Incluso nuestra masa “crítica” sigue viviendo en la primavera neoliberal de hace veinte años. Esos señores que se dicen progresistas, o incluso izquierdistas “modernos”, no se atrevieron a cuestionar en voz alta la constitución hasta ahorita nomás, que vieron que los chilenos lo hacían. Tampoco denunciaron la estafa de las AFPs —hasta que nuestros vecinos empezaron a hacerlo—. Son señores que tratan de mantenerse en el punto medio y quedar bien, y son incapaces, por ejemplo, de condenar el golpe de Estado en Bolivia, porque Evo es “chavista” (y hasta se burlan del “indígena” en el jet). Somos una sociedad donde los artistas hacen instalaciones de video financiados por Telefónica (en vez de proyectar videos provocadores en el edificio de Telefónica, como en Santiago); donde los escritores supuestamente librepensantes siguen teniendo a Vargas Llosa como faro moral —y hasta les dan las gracias a los bancos por el cariño auspiciador—, cuando hace años el Nobel es un estandarte de la derecha más rancia, un símbolo de la nueva opresión.
Sospecho que todo tiene que ver, al final, con una zona de confort de la que no salimos. Una fuerza mental que nos hace creer que nuestro futuro está asegurado. Que de algún modo estamos salvados. Para protestar de verdad se necesita tener la convicción de que nuestro porvenir corre peligro (por eso las protestas peruanas de verdad se dan contra las empresas mineras de mala praxis, que matan y enferman a comunidades enteras: allí se juegan la vida, allí mueren ciudadanos valientes). Pero en general, en el país —todavía— predomina la fe; démosle las gracias a la propaganda y a la Gestión de los horóscopos. No es un drama. Chile pasó por lo mismo: por años tuvieron a la población más dócil, la más creyente en mercado… y miren. El caso es, de momento, a nosotros esa fe nos paraliza.
Esta inacción envalentona a la derecha empresarial, y cada día se nota más. Las decisiones judiciales se revierten a su favor a paso acelerado. Usan su poder como anunciantes gordos para sentarse a declarar en las mesas de los periodistas de conversación (que les deben sumisión) Hace mes, el problema de los empresarios era pensar en un recambio para Keiko Fujimori. Me temo que hoy están convencidos de que Keiko sí es una opción. Que nunca debió dejar de serlo. Que están dispuestos a poner mucho dinero para sanearle su contabilidad: la lavandería soñada.

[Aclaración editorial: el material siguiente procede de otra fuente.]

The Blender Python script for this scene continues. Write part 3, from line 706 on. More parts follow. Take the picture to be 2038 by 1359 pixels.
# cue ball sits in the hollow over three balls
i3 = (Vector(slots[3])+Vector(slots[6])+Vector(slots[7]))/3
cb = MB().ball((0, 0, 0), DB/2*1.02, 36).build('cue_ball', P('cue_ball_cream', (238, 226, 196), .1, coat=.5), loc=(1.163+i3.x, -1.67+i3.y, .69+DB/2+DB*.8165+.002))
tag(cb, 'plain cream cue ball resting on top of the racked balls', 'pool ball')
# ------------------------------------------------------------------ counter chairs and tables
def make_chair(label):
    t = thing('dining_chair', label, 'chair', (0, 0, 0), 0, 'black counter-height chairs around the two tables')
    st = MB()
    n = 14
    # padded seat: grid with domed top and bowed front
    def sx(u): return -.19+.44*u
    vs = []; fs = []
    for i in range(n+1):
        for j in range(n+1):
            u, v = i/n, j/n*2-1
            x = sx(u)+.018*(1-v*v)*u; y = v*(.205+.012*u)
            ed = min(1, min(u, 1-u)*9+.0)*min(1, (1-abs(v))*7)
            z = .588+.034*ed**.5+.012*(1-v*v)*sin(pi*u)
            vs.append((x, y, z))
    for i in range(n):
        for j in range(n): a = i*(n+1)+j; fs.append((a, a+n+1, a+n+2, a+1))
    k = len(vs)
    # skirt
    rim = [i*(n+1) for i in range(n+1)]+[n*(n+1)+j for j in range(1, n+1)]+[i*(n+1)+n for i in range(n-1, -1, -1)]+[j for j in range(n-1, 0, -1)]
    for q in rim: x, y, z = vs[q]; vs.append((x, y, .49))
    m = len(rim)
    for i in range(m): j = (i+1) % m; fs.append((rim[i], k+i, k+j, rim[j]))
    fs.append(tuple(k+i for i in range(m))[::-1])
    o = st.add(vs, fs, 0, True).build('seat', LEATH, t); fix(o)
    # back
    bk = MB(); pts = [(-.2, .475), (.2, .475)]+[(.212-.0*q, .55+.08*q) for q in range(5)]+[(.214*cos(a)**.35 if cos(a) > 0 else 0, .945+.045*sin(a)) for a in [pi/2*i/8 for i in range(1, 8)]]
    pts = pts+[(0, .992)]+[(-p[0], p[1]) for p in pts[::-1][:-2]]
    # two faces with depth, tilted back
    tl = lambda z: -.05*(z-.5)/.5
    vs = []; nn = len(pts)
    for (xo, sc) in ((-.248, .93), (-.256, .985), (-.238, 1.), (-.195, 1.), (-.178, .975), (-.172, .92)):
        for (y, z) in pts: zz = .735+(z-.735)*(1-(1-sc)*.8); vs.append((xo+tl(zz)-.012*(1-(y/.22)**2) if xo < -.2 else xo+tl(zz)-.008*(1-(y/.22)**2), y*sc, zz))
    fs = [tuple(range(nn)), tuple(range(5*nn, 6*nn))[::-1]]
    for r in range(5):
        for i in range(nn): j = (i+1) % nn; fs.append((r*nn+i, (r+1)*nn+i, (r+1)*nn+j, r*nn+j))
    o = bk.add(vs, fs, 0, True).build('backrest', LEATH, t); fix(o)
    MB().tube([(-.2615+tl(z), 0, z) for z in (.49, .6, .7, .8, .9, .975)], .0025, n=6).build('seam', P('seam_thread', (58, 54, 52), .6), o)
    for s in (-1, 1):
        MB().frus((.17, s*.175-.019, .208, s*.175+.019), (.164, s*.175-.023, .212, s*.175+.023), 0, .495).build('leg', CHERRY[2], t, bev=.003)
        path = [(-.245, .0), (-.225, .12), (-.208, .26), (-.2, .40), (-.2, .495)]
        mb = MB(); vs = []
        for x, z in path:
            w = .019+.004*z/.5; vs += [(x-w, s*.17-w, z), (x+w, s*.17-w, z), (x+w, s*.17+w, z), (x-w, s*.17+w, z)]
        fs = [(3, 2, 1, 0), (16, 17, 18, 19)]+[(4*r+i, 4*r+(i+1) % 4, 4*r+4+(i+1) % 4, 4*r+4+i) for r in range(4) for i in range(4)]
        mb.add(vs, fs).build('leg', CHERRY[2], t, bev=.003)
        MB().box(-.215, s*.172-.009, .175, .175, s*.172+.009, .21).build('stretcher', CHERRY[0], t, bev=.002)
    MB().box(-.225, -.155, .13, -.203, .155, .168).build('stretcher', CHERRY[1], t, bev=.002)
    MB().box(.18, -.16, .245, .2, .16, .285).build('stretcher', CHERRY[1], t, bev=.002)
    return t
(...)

El mensaje que nos dan es: nos aliaremos con cualquiera que nos ayude a conjurar cualquier peligro chavista o rojo. Eso incluye a Keiko Fujimori pero también a los fanáticos del Evangelio. ¿Por qué no? Su seguridad ha crecido en estos días, y ello también tiene que ver con las resonancias regionales. Bolivia les ha dejado claro que cuando se les ocurra dar un golpe no habrá Grupo de Lima ni presión internacional que los detenga. Que no habrá organismos de derechos humanos para molestar cuando saquen un decreto supremo que permita para matar impunemente (cosa en la que, por cierto, ya han avanzado: las libertades legales de un policía peruano para matar en los conflictos mineros creció con García y Humala). Tampoco habrá ruido cuando, como en Chile, los uniformados se pongan creativos y encuentren esa nueva forma de lesa humanidad “light”: disparar a un ojo. Todo esto, que nos horroriza, a ellos los hace tomar nota. Hoy entienden bien que la derecha está en condiciones de hacer magia: que puede matar y mutilar como si viviéramos en 1950, y no pasará nada. Una de las razones del cisma entre la derecha y el fujmorismo fue el cese del apoyo de Washington al proyecto totalitario y torturador. Pero Washington —está visto— es flexible, comprende los nuevos tiempos; los nuevos temores.
Habrá que ver si logramos despertar. Habrá que ver si logramos tomarnos en serio, de una vez, la amenaza fascista.